### [Recorded data]
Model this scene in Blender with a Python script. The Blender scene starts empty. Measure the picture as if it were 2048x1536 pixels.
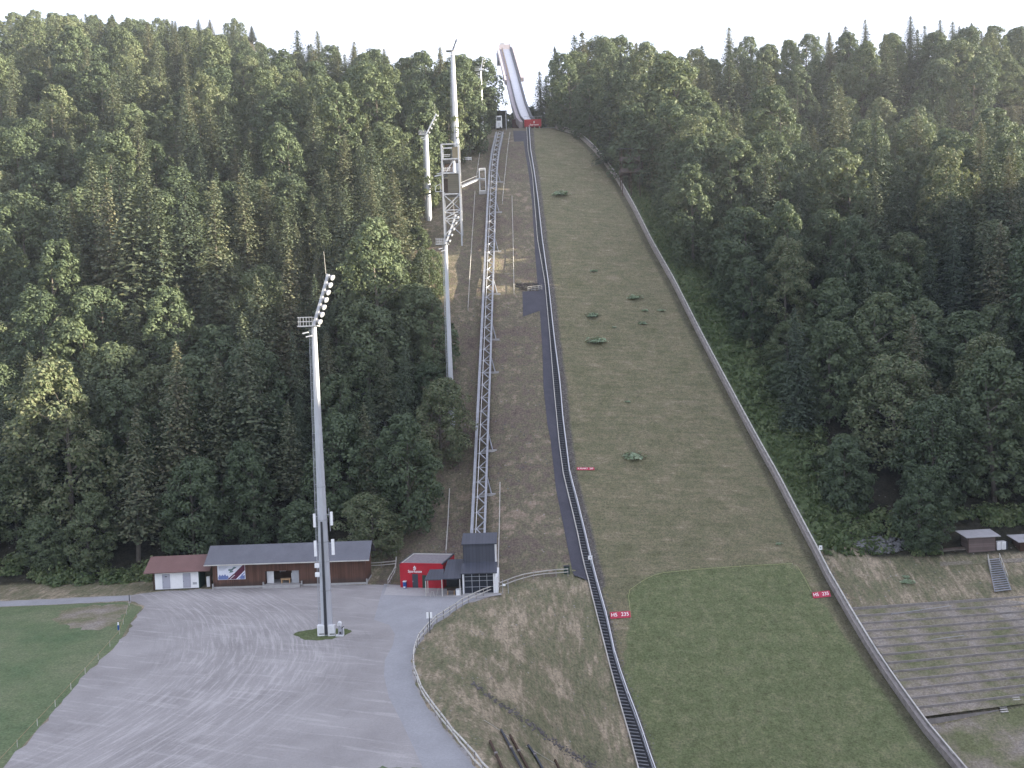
import bpy, math, random
import numpy as np
from mathutils import Vector, Matrix

random.seed(7)
RNG = np.random.default_rng(7)
S = bpy.context.scene
COL = S.collection
R = math.radians

# ------------------------------------------------------------------ camera
F, CX, CY, HC = 1774.0, 1024.0, 768.0, 40.0
PITCH, ROLL = R(2.5), 0.035
fwd = np.array([0, math.cos(PITCH), -math.sin(PITCH)])
r0 = np.array([1.0, 0, 0]); u0 = np.array([0, math.sin(PITCH), math.cos(PITCH)])
rgt = r0 * math.cos(ROLL) - u0 * math.sin(ROLL)
upv = u0 * math.cos(ROLL) + r0 * math.sin(ROLL)
CAM = np.array([0, 0, HC])

def ray(px, py):
    return fwd + (px - CX) / F * rgt + (CY - py) / F * upv

def at(px, py, Y):
    d = ray(px, py); return CAM + d * (Y / d[1])

def at0(px, py, z=0.0):
    d = ray(px, py); return CAM + d * ((z - HC) / d[2])

def proj(x, y, z):
    v = np.stack([np.asarray(x, float), np.asarray(y, float), np.asarray(z, float) - HC], -1)
    dz = v @ fwd
    return CX + F * (v @ rgt) / dz, CY - F * (v @ upv) / dz, dz

cd = bpy.data.cameras.new("camera"); cam = bpy.data.objects.new("camera", cd); COL.objects.link(cam)
M = Matrix.Identity(4)
for i in range(3):
    M[i][0], M[i][1], M[i][2], M[i][3] = rgt[i], upv[i], -fwd[i], CAM[i]
cam.matrix_world = M
cd.sensor_fit = 'HORIZONTAL'; cd.sensor_width = 36; cd.lens = 36 * F / 2048
cd.clip_start = 1; cd.clip_end = 5000
S.camera = cam

# ------------------------------------------------------------------ terrain
def sm(t):
    t = np.clip(t, 0, 1); return t * t * (3 - 2 * t)

KS = np.array([-200, 0, 60, 95, 111.5, 125, 139.8, 153, 170, 190, 210, 240, 270, 290, 305, 318, 328, 336, 340, 346, 360, 400, 900.])
KZ = np.array([-36, -33, -29, -22.6, -17.8, -12.8, -5.7, 0.9, 11.0, 24.2, 38.4, 60.6, 82.8, 97.2, 107, 114.2, 118.8, 121.9, 123.0, 124.0, 124.5, 124.5, 124.5])
_d = np.diff(KZ) / np.diff(KS)
_m = np.zeros(len(KS)); _m[1:-1] = (_d[1:] * np.diff(KS)[:-1] + _d[:-1] * np.diff(KS)[1:]) / (KS[2:] - KS[:-2]); _m[0] = _d[0]

def P(s):
    s = np.clip(s, KS[0] + .01, KS[-1] - .01)
    i = np.clip(np.searchsorted(KS, s) - 1, 0, len(KS) - 2)
    h = KS[i + 1] - KS[i]; t = (s - KS[i]) / h
    return ((2 * t**3 - 3 * t**2 + 1) * KZ[i] + (t**3 - 2 * t**2 + t) * h * _m[i]
            + (-2 * t**3 + 3 * t**2) * KZ[i + 1] + (t**3 - t**2) * h * _m[i + 1])

def sp(x, y):
    return .9903 * y - .1392 * np.clip(x, -5, 60) - 7 * sm((-x + 3) / 16) * sm((230 - y) / 60)

def march(px, py, func, h=0.0, y0=20., y1=660.):
    d = ray(px, py); Y = np.arange(y0, y1, .4)
    X = d[0] / d[1] * Y; Z = HC + d[2] / d[1] * Y
    g = func(X, Y) + h - Z
    k = np.argmax(g > 0)
    if g[k] <= 0: k = len(Y) - 1
    if k == 0: k = 1
    t = g[k - 1] / (g[k - 1] - g[k]) if g[k] != g[k - 1] else 0
    y = Y[k - 1] + .4 * np.clip(t, 0, 1)
    return np.array([d[0] / d[1] * y, y, HC + d[2] / d[1] * y])

ponly = lambda x, y: P(sp(x, y))
STAIR_R = [(1052,253),(1061,303),(1069,352),(1076,404),(1084,480),(1097,574),(1108,678),(1120,772),(1126,846),(1131,885),(1139,952),(1154,1009),(1168,1066),(1180,1118),(1194,1174),(1214,1246),(1230,1322),(1252,1388),(1277,1453),(1304,1536)]
STAIR_L = [(1047,253),(1056,303),(1065,352),(1069,404),(1075,480),(1090,567),(1100,678),(1108,780),(1115,851),(1118,885),(1127,952),(1141,1009),(1154,1063),(1165,1118),(1179,1174),(1197,1246),(1219,1333),(1241,1415),(1266,1500),(1274,1536)]
WALL = [(1113,259),(1150,270),(1186,301),(1235,365),(1268,425),(1300,490),(1345,570),(1400,680),(1455,785),(1500,870),(1550,960),(1591,1040),(1625,1105),(1655,1165),(1695,1235),(1740,1310),(1800,1400),(1850,1470),(1905,1536)]
FENCE = [(962,1545),(930,1505),(900,1470),(868,1428),(843,1390),(829,1352),(826,1322),(838,1285),(868,1250),(905,1226),(935,1207),(965,1193),(1003,1178),(1040,1164),(1080,1155),(1136,1151)]

def edge(pts):
    q = np.array([march(a, b, ponly)[:2] for a, b in pts]); q = q[np.argsort(q[:, 1])]
    return q
eL, eR, eLL = edge(STAIR_R), edge(WALL), edge(STAIR_L)
def ext(q, lo):   # extend towards the camera, straight
    d = (q[0] - q[2]) / (q[0, 1] - q[2, 1]); return np.vstack([q[0] + d * (lo - q[0, 1]), q])
eL, eR, eLL = ext(eL, 40.), ext(eR, 40.), ext(eLL, 40.)
xL = lambda y: np.interp(y, eL[:, 1], eL[:, 0])
xLL = lambda y: np.interp(y, eLL[:, 1], eLL[:, 0])
xR = lambda y: np.interp(y, eR[:, 1], eR[:, 0])
fp = np.array([at0(a, b)[:2] for a, b in FENCE]); fp = fp[np.argsort(fp[:, 1])]
xF = lambda y: np.interp(y, fp[:, 1], fp[:, 0])

def nz(x, y, k):   # smooth pseudo noise
    return (np.sin(x * .11 * k + 1.3) * np.cos(y * .093 * k + .4) + .6 * np.sin(x * .23 * k + y * .17 * k) + .4 * np.cos(x * .37 * k - y * .41 * k + 2.)) / 2

def hz(x, y):
    x = np.asarray(x, float); y = np.asarray(y, float)
    z = P(sp(x, y))
    lot = z < 0
    t = np.clip((xL(y) - x) / np.maximum(xL(y) - xF(y), .5), 0, 1)
    bank = z * (1 - sm(t * 1.02))
    z = np.where(lot & (x < xL(y)), np.where(x < xF(y), 0, bank), z)
    # hills behind the brow of the slope
    s = .9903 * y - .1392 * np.clip(x, -5, 60)
    lft = sm((-x - 14) / 28); far = sm((-x - 108) / 40)
    top = 398 + 125 * far
    rl = (.50 + .035 * far) * (np.minimum(y, top) - 335) - .6 * np.maximum(y - top, 0)
    z = z + np.where(y > 335, lft * rl, 0)
    rr = (.38 + .14 * sm((x - 90) / 50)) * (np.minimum(y, 400) - 338) - .6 * np.maximum(y - 400, 0)
    rg = sm((x - 24) / 26)
    z = z + np.where(y > 338, rg * rr, 0)
    z = z - np.where((np.abs(x - 5) < 60) & (y > 365), (1 - np.maximum(lft, rg)) * .25 * (y - 365), 0)
    z = z - 34 * sm((x - 48) / 60) * np.exp(-((y - 325) / 30.) ** 2)          # gully on the right
    rough = sm((y - 165) / 25) * np.maximum(sm((xLL(y) - 4 - x) / 8), sm((x - xR(y) - 4) / 10))
    z = z + .7 * rough * nz(x, y, 1.0)
    # the mountain across the valley to the right, behind the camera
    d = (x + 85) * .9925 - (y - 190) * .122
    w = (x + 85) * .122 + (y - 190) * .9925
    mt = 136 + 8 * np.sin(w * .021) + 7 * np.sin(w * .05 + 1)
    z = np.where(d > 300, np.maximum(z, mt * np.exp(-((d - 520) / 110.) ** 2) * sm((d - 330) / 140)), z)
    return z

def G(px, py, h=0.0):
    return march(px, py, hz, h)
def g(x, y):
    return float(hz(np.array([x]), np.array([y]))[0])

# ------------------------------------------------------------------ materials
def newmat(name):
    m = bpy.data.materials.new(name); m.use_nodes = True
    nt = m.node_tree; b = nt.nodes['Principled BSDF']
    return m, nt, b
def nd(nt, t, **kw):
    n = nt.nodes.new(t)
    for k, v in kw.items():
        if hasattr(n, k) and not k.startswith('i_'): setattr(n, k, v)
    return n
def lk(nt, a, b): nt.links.new(a, b)
def noise(nt, vec, scale, detail=4, rough=.55):
    n = nt.nodes.new('ShaderNodeTexNoise'); n.inputs['Scale'].default_value = scale
    n.inputs['Detail'].default_value = detail; n.inputs['Roughness'].default_value = rough
    if vec is not None: lk(nt, vec, n.inputs['Vector'])
    return n.outputs['Fac']
def mapping(nt, vec, scale=(1, 1, 1), rot=(0, 0, 0)):
    n = nt.nodes.new('ShaderNodeMapping'); lk(nt, vec, n.inputs['Vector'])
    n.inputs['Scale'].default_value = scale; n.inputs['Rotation'].default_value = rot
    return n.outputs['Vector']
def ramp(nt, fac, stops):
    n = nt.nodes.new('ShaderNodeValToRGB'); lk(nt, fac, n.inputs['Fac'])
    e = n.color_ramp.elements
    while len(e) < len(stops): e.new(.5)
    for el, (p, c) in zip(e, stops):
        el.position = p; el.color = (*c, 1) if len(c) == 3 else c
    return n.outputs['Color']
def framp(nt, fac, a, b):
    n = nt.nodes.new('ShaderNodeMapRange'); lk(nt, fac, n.inputs['Value'])
    n.inputs['From Min'].default_value = a; n.inputs['From Max'].default_value = b
    n.interpolation_type = 'SMOOTHSTEP'
    return n.outputs['Result']
def mixc(nt, fac, a, b, mode='MIX'):
    n = nt.nodes.new('ShaderNodeMix'); n.data_type = 'RGBA'; n.blend_type = mode
    if isinstance(fac, (int, float)): n.inputs[0].default_value = fac
    else: lk(nt, fac, n.inputs[0])
    for v, i in ((a, 6), (b, 7)):
        if isinstance(v, tuple): n.inputs[i].default_value = (*v, 1)
        else: lk(nt, v, n.inputs[i])
    return n.outputs[2]
def math_(nt, op, a, b=None, c=None):
    n = nt.nodes.new('ShaderNodeMath'); n.operation = op
    for i, v in enumerate((a, b, c)):
        if v is None: continue
        if isinstance(v, (int, float)): n.inputs[i].default_value = v
        else: lk(nt, v, n.inputs[i])
    return n.outputs[0]
def attr(nt, name):
    n = nt.nodes.new('ShaderNodeAttribute'); n.attribute_name = name; return n
def bump(nt, b, h, strength, dist):
    n = nt.nodes.new('ShaderNodeBump'); n.inputs['Strength'].default_value = strength; n.inputs['Distance'].default_value = dist
    lk(nt, h, n.inputs['Height']); lk(nt, n.outputs['Normal'], b.inputs['Normal'])
def objco(nt):
    return nt.nodes.new('ShaderNodeTexCoord').outputs['Object']
def posn(nt):
    return nt.nodes.new('ShaderNodeNewGeometry').outputs['Position']

def pm(name, c, var=.25, scale=2.0, rough=.7, metal=0.0, stretch=(1, 1, 1), c2=None, bmp=0.0, spec=.3):
    m, nt, b = newmat(name)
    v = mapping(nt, objco(nt), stretch)
    n1 = noise(nt, v, scale, 5); n2 = noise(nt, v, scale * 7, 3)
    f = math_(nt, 'MULTIPLY_ADD', n2, .35, math_(nt, 'MULTIPLY', n1, .65))
    lo = tuple(x * (1 - var) for x in c); hi = tuple(min(1, x * (1 + var)) for x in (c2 or c))
    lk(nt, ramp(nt, f, [(.3, lo), (.7, hi)]), b.inputs['Base Color'])
    b.inputs['Roughness'].default_value = rough; b.inputs['Metallic'].default_value = metal
    b.inputs['Specular IOR Level'].default_value = spec
    if bmp: bump(nt, b, f, bmp, .05)
    return m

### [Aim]
Everything from the first line of the listing above through the line that contains "d = ray(px, py); return CAM + d * (Y" is to be restated word for word, minus the pictures.

### [Output for this task]
Model this scene in Blender with a Python script. The Blender scene starts empty. Measure the picture as if it were 2048x1536 pixels.
import bpy, math, random
import numpy as np
from mathutils import Vector, Matrix

random.seed(7)
RNG = np.random.default_rng(7)
S = bpy.context.scene
COL = S.collection
R = math.radians

# ------------------------------------------------------------------ camera
F, CX, CY, HC = 1774.0, 1024.0, 768.0, 40.0
PITCH, ROLL = R(2.5), 0.035
fwd = np.array([0, math.cos(PITCH), -math.sin(PITCH)])
r0 = np.array([1.0, 0, 0]); u0 = np.array([0, math.sin(PITCH), math.cos(PITCH)])
rgt = r0 * math.cos(ROLL) - u0 * math.sin(ROLL)
upv = u0 * math.cos(ROLL) + r0 * math.sin(ROLL)
CAM = np.array([0, 0, HC])

def ray(px, py):
    return fwd + (px - CX) / F * rgt + (CY - py) / F * upv

def at(px, py, Y):
    d = ray(px, py); return CAM + d * (Y / d[1])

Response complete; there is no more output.